• **Task to carry out**
Below you will find a set of lines. Repeat them all exactly.

• **Provided material**
::::
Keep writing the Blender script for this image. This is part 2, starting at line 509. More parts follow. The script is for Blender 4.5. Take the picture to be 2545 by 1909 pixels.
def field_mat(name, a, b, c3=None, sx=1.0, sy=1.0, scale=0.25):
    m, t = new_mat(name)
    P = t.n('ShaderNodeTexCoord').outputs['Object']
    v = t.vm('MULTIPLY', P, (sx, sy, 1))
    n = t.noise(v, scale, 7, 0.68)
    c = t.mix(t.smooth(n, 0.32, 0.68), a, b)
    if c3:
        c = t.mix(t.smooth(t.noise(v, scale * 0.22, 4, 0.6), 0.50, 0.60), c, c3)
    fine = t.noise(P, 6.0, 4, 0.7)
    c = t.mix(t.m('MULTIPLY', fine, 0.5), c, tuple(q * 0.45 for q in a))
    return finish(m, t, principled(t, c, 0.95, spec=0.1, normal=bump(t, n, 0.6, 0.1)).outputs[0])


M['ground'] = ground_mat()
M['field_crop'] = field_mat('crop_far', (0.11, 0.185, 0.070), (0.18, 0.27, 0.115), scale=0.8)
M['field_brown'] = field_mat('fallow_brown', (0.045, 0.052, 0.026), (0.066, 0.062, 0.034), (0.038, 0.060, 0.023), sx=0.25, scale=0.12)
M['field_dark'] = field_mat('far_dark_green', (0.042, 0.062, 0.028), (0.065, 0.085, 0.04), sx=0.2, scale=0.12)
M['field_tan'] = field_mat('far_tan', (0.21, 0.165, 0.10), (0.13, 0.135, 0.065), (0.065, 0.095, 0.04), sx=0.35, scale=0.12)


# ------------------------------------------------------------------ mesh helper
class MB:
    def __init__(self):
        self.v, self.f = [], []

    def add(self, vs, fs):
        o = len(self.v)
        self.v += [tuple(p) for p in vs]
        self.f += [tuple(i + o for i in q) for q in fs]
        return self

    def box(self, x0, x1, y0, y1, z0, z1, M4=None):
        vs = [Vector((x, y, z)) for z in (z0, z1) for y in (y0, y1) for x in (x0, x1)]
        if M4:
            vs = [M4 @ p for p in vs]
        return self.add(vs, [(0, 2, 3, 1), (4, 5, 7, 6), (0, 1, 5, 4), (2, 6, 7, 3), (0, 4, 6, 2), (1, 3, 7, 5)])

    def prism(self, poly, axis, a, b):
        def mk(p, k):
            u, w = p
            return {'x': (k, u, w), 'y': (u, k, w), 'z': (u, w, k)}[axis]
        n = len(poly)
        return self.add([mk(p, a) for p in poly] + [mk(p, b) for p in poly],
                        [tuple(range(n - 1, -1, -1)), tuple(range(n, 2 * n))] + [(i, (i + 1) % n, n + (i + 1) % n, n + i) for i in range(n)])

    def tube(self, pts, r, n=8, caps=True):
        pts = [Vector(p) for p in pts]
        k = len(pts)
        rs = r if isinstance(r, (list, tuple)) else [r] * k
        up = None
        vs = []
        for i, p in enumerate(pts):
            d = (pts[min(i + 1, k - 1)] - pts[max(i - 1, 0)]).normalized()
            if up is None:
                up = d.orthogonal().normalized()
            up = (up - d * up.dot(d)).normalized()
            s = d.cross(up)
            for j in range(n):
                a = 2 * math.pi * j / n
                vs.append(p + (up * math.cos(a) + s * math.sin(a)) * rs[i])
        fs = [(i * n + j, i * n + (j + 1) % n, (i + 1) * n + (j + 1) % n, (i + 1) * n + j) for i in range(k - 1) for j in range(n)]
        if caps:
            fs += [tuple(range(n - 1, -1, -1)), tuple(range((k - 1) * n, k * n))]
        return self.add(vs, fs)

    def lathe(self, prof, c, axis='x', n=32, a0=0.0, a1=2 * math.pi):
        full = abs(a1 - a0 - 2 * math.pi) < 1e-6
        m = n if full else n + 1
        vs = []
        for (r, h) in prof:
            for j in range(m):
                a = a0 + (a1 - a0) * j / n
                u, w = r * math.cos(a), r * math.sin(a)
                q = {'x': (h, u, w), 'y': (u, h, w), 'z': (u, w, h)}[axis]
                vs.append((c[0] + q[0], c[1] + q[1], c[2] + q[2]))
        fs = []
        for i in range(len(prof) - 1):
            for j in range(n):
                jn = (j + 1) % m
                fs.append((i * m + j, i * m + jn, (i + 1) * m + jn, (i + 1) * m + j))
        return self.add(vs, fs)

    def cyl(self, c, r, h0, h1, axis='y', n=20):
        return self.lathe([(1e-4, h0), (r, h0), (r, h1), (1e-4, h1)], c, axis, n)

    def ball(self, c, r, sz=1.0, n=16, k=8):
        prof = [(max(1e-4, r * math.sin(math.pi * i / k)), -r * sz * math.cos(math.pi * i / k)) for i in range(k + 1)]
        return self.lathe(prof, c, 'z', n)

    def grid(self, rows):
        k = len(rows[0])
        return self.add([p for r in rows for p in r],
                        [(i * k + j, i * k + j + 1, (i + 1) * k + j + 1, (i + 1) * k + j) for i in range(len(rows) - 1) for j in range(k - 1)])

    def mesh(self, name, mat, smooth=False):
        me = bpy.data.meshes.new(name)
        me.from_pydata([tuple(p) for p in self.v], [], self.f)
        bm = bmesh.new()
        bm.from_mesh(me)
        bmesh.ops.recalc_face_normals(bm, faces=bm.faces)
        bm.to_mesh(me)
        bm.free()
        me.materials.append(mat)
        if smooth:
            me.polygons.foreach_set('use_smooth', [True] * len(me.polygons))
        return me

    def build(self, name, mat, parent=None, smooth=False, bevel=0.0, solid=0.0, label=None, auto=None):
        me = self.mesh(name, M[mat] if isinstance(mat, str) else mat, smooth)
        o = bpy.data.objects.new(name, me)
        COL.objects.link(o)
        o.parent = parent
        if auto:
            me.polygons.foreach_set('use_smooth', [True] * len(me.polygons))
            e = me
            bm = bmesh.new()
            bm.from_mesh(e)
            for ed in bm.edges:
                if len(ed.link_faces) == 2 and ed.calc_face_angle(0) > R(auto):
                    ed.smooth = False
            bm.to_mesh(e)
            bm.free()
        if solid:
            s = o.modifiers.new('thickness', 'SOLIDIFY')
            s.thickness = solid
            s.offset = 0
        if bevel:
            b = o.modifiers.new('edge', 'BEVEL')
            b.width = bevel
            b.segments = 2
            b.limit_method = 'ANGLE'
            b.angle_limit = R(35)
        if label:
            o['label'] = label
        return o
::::
• **The answer**
Keep writing the Blender script for this image. This is part 2, starting at line 509. More parts follow. The script is for Blender 4.5. Take the picture to be 2545 by 1909 pixels.
def field_mat(name, a, b, c3=None, sx=1.0, sy=1.0, scale=0.25):
    m, t = new_mat(name)
    P = t.n('ShaderNodeTexCoord').outputs['Object']
    v = t.vm('MULTIPLY', P, (sx, sy, 1))
    n = t.noise(v, scale, 7, 0.68)
    c = t.mix(t.smooth(n, 0.32, 0.68), a, b)
    if c3:
        c = t.mix(t.smooth(t.noise(v, scale * 0.22, 4, 0.6), 0.50, 0.60), c, c3)
    fine = t.noise(P, 6.0, 4, 0.7)
    c = t.mix(t.m('MULTIPLY', fine, 0.5), c, tuple(q * 0.45 for q in a))
    return finish(m, t, principled(t, c, 0.95, spec=0.1, normal=bump(t, n, 0.6, 0.1)).outputs[0])


M['ground'] = ground_mat()
M['field_crop'] = field_mat('crop_far', (0.11, 0.185, 0.070), (0.18, 0.27, 0.115), scale=0.8)
M['field_brown'] = field_mat('fallow_brown', (0.045, 0.052, 0.026), (0.066, 0.062, 0.034), (0.038, 0.060, 0.023), sx=0.25, scale=0.12)
M['field_dark'] = field_mat('far_dark_green', (0.042, 0.062, 0.028), (0.065, 0.085, 0.04), sx=0.2, scale=0.12)
M['field_tan'] = field_mat('far_tan', (0.21, 0.165, 0.10), (0.13, 0.135, 0.065), (0.065, 0.095, 0.04), sx=0.35, scale=0.12)


# ------------------------------------------------------------------ mesh helper
class MB:
    def __init__(self):
        self.v, self.f = [], []

    def add(self, vs, fs):
        o = len(self.v)
        self.v += [tuple(p) for p in vs]
        self.f += [tuple(i + o for i in q) for q in fs]
        return self

    def box(self, x0, x1, y0, y1, z0, z1, M4=None):
        vs = [Vector((x, y, z)) for z in (z0, z1) for y in (y0, y1) for x in (x0, x1)]
        if M4:
            vs = [M4 @ p for p in vs]
        return self.add(vs, [(0, 2, 3, 1), (4, 5, 7, 6), (0, 1, 5, 4), (2, 6, 7, 3), (0, 4, 6, 2), (1, 3, 7, 5)])

    def prism(self, poly, axis, a, b):
        def mk(p, k):
            u, w = p
            return {'x': (k, u, w), 'y': (u, k, w), 'z': (u, w, k)}[axis]
        n = len(poly)
        return self.add([mk(p, a) for p in poly] + [mk(p, b) for p in poly],
                        [tuple(range(n - 1, -1, -1)), tuple(range(n, 2 * n))] + [(i, (i + 1) % n, n + (i + 1) % n, n + i) for i in range(n)])

    def tube(self, pts, r, n=8, caps=True):
        pts = [Vector(p) for p in pts]
        k = len(pts)
        rs = r if isinstance(r, (list, tuple)) else [r] * k
        up = None
        vs = []
        for i, p in enumerate(pts):
            d = (pts[min(i + 1, k - 1)] - pts[max(i - 1, 0)]).normalized()
            if up is None:
                up = d.orthogonal().normalized()
            up = (up - d * up.dot(d)).normalized()
            s = d.cross(up)
            for j in range(n):
                a = 2 * math.pi * j / n
                vs.append(p + (up * math.cos(a) + s * math.sin(a)) * rs[i])
        fs = [(i * n + j, i * n + (j + 1) % n, (i + 1) * n + (j + 1) % n, (i + 1) * n + j) for i in range(k - 1) for j in range(n)]
        if caps:
            fs += [tuple(range(n - 1, -1, -1)), tuple(range((k - 1) * n, k * n))]
        return self.add(vs, fs)

    def lathe(self, prof, c, axis='x', n=32, a0=0.0, a1=2 * math.pi):
        full = abs(a1 - a0 - 2 * math.pi) < 1e-6
        m = n if full else n + 1
        vs = []
        for (r, h) in prof:
            for j in range(m):
                a = a0 + (a1 - a0) * j / n
                u, w = r * math.cos(a), r * math.sin(a)
                q = {'x': (h, u, w), 'y': (u, h, w), 'z': (u, w, h)}[axis]
                vs.append((c[0] + q[0], c[1] + q[1], c[2] + q[2]))
        fs = []
        for i in range(len(prof) - 1):
            for j in range(n):
                jn = (j + 1) % m
                fs.append((i * m + j, i * m + jn, (i + 1) * m + jn, (i + 1) * m + j))
        return self.add(vs, fs)

    def cyl(self, c, r, h0, h1, axis='y', n=20):
        return self.lathe([(1e-4, h0), (r, h0), (r, h1), (1e-4, h1)], c, axis, n)

    def ball(self, c, r, sz=1.0, n=16, k=8):
        prof = [(max(1e-4, r * math.sin(math.pi * i / k)), -r * sz * math.cos(math.pi * i / k)) for i in range(k + 1)]
        return self.lathe(prof, c, 'z', n)

    def grid(self, rows):
        k = len(rows[0])
        return self.add([p for r in rows for p in r],
                        [(i * k + j, i * k + j + 1, (i + 1) * k + j + 1, (i + 1) * k + j) for i in range(len(rows) - 1) for j in range(k - 1)])

    def mesh(self, name, mat, smooth=False):
        me = bpy.data.meshes.new(name)
        me.from_pydata([tuple(p) for p in self.v], [], self.f)
        bm = bmesh.new()
        bm.from_mesh(me)
        bmesh.ops.recalc_face_normals(bm, faces=bm.faces)
        bm.to_mesh(me)
        bm.free()
        me.materials.append(mat)
        if smooth:
            me.polygons.foreach_set('use_smooth', [True] * len(me.polygons))
        return me

    def build(self, name, mat, parent=None, smooth=False, bevel=0.0, solid=0.0, label=None, auto=None):
        me = self.mesh(name, M[mat] if isinstance(mat, str) else mat, smooth)
        o = bpy.data.objects.new(name, me)
        COL.objects.link(o)
        o.parent = parent
        if auto:
            me.polygons.foreach_set('use_smooth', [True] * len(me.polygons))
            e = me
            bm = bmesh.new()
            bm.from_mesh(e)
            for ed in bm.edges:
                if len(ed.link_faces) == 2 and ed.calc_face_angle(0) > R(auto):
                    ed.smooth = False
            bm.to_mesh(e)
            bm.free()
        if solid:
            s = o.modifiers.new('thickness', 'SOLIDIFY')
            s.thickness = solid
            s.offset = 0
        if bevel:
            b = o.modifiers.new('edge', 'BEVEL')
            b.width = bevel
            b.segments = 2
            b.limit_method = 'ANGLE'
            b.angle_limit = R(35)
        if label:
            o['label'] = label
        return o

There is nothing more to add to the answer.